Nuestra fe es racional; aunque supera nuestra razón, no se opone a ella. También la ciencia es racional. Pienso que estamos en unos momentos en que ambas precisan darse la mano para enfrentar a muchas “pseudociencias” que se han apoderado de la imaginación popular, recibiendo en muchos casos el apoyo de los medios de comunicación y constituyendo incluso fuente de ingresos para personas o editoriales.
Basta asomarse a las publicaciones periódicas exhibidas en quioscos de prensa para detectar la proliferación de temas como parapsicología, percepción extrasensorial, precognición, telepatía, psicocinética, astrología, reencarnación, etc.; temas que en ocasiones chocan frontalmente con nuestra fe, que en otras la ignoran y que siempre acaban enfriando o apagando esa llama sagrada de nuestra creencia en Dios y en su Providencia.
“Doctores tiene la Iglesia”, podemos repetir aludiendo a la preparación y sabiduría de teólogos, que pueden dar luces sobre muchos de estos temas. Pero sin necesidad en ocasiones de acudir a ellos, podemos afirmar también que doctores tiene la Ciencia, quienes, con sus armas de raciocinio científico y de la experimentación, pueden iluminar esos mismos campos de la “pseudociencia”.
En este sentido creo conveniente citar dos principios fundamentales que esgrime el método científico para dilucidar la verdad o superchería de afirmaciones concretas. El primero de estos principios es el de refutabilidad, el cual expresa que debe ser posible idear evidencias que prueben que una afirmación es falsa.
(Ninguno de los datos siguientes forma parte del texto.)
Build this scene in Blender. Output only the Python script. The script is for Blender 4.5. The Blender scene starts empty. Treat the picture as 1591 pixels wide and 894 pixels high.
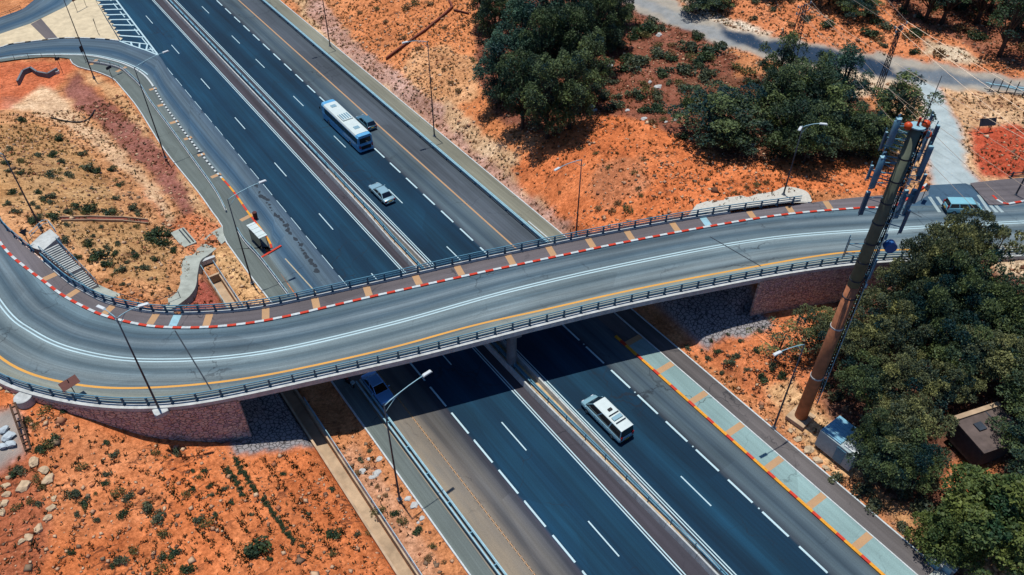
import bpy, bmesh, math, random
import numpy as np
from mathutils import Vector, Matrix
random.seed(7); RNG=np.random.default_rng(11)
R_=math.radians
scn=bpy.context.scene
COL=bpy.data.collections.new('Place'); scn.collection.children.link(COL)
# ------------------------------------------------------------------ camera
CX,CY,F=795.5,447.0,1224.0           # pixel frame of the photograph (1591 x 894)
def _cv(x,y):
    v=np.array([x-CX,-(y-CY),-F]); return v/np.linalg.norm(v)
_up=-_cv(788.4,1781.5); _y=_cv(-391.7,-681.8); _y=_y-_y@_up*_up; _y/=np.linalg.norm(_y); _x=np.cross(_y,_up)
RW=np.array([_x,_y,_up]); H=68.0
cam=bpy.data.cameras.new('camera'); co=bpy.data.objects.new('camera',cam); COL.objects.link(co)
M=Matrix([list(RW[i])+[0] for i in range(3)]+[[0,0,0,1]]); M.translation=Vector((0,0,H)); co.matrix_world=M
cam.sensor_width=36; cam.lens=F/1591*36; cam.clip_end=6000; cam.clip_start=1
scn.camera=co
scn.render.resolution_x=1024; scn.render.resolution_y=575
# ------------------------------------------------------------------ light
w=bpy.data.worlds.new('World'); scn.world=w; w.use_nodes=True
nt=w.node_tree; bg=nt.nodes['Background']; sk=nt.nodes.new('ShaderNodeTexSky'); sk.sky_type='NISHITA'; sk.sun_disc=False
SUN=Vector((0.0,0.16,1.0)).normalized()
sk.sun_elevation=math.asin(SUN.z); sk.sun_rotation=0
sk.ozone_density=3.5; tn=nt.nodes.new('ShaderNodeMix'); tn.data_type='RGBA'; tn.blend_type='MULTIPLY'; tn.inputs[0].default_value=1; tn.inputs[7].default_value=(.62,.9,1.25,1); nt.links.new(sk.outputs[0],tn.inputs[6]); nt.links.new(tn.outputs[2],bg.inputs[0]); bg.inputs[1].default_value=0.075
sd=bpy.data.lights.new('sun','SUN'); so=bpy.data.objects.new('sun',sd); COL.objects.link(so)
sd.energy=4.6; sd.angle=R_(0.5); sd.color=(1,0.965,0.91); so.rotation_euler=SUN.to_track_quat('Z','Y').to_euler(); so.location=(0,0,90)
scn.view_settings.view_transform='Standard'; scn.view_settings.look='None'; scn.view_settings.exposure=0.0; scn.view_settings.gamma=1.0
# ------------------------------------------------------------------ helpers
def at(px,py,z=0.0):
    d=RW@_cv(px,py); t=(z-H)/d[2]; return Vector((d[0]*t,d[1]*t,z))
def s2l(c): c=c/255.0; return c/12.92 if c<=.04045 else ((c+.055)/1.055)**2.4
KA=1.5
def alb(r,g,b): return (min(.85,s2l(r)/KA),min(.85,s2l(g)/KA),min(.85,s2l(b)/KA),1)
def tag(o,label=None,cat=None,group=None,kind=None):
    if label: o['label']=label
    if cat: o['category']=cat
    if group: o['group']=group
    if kind: o['kind']=kind
    return o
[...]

Los parapsicólogos, por ejemplo, rechazan este principio cuando afirman que sus experimentos fracasan cuando está presente algún escéptico, con lo que es imposible refutarlos.
El segundo principio es el de totalidad. Este indica que debe considerarse o aceptarse toda la evidencia posible; no sólo los casos favorables, sino también los desfavorables. Ejemplo, cuando alguien nos dice: “Ayer pensé en Fulano, y al poco rato me llamó por teléfono”. Hay que saber además el número de veces que pensó en Fulano y no le llamó, y el número de veces que le llamó Fulano sin que hubiera pensado en él. Sólo con esos tres datos se puede estimar si la coincidencia entra en las previsiones del cálculo de probabilidad.
Estoy convencido de que cada vez más la fe y la ciencia —y con ésta las demás ramas del saber humano— deben unir sus esfuerzos para liberar al hombre contemporáneo de los lazos más o menos atractivos que lo atan con el error, la superstición, la mentira o la falacia. Ya advertía san Pablo a Timoteo: “Vendrá tiempo en que los hombres no soportarán la sana doctrina, sólo que llevados de sus pasiones y afán de oír novedades, reunirán en torno a sí multitud de maestros y apartarán los oídos de la Verdad volviéndose a las fábulas” (2Tm 4,3-4).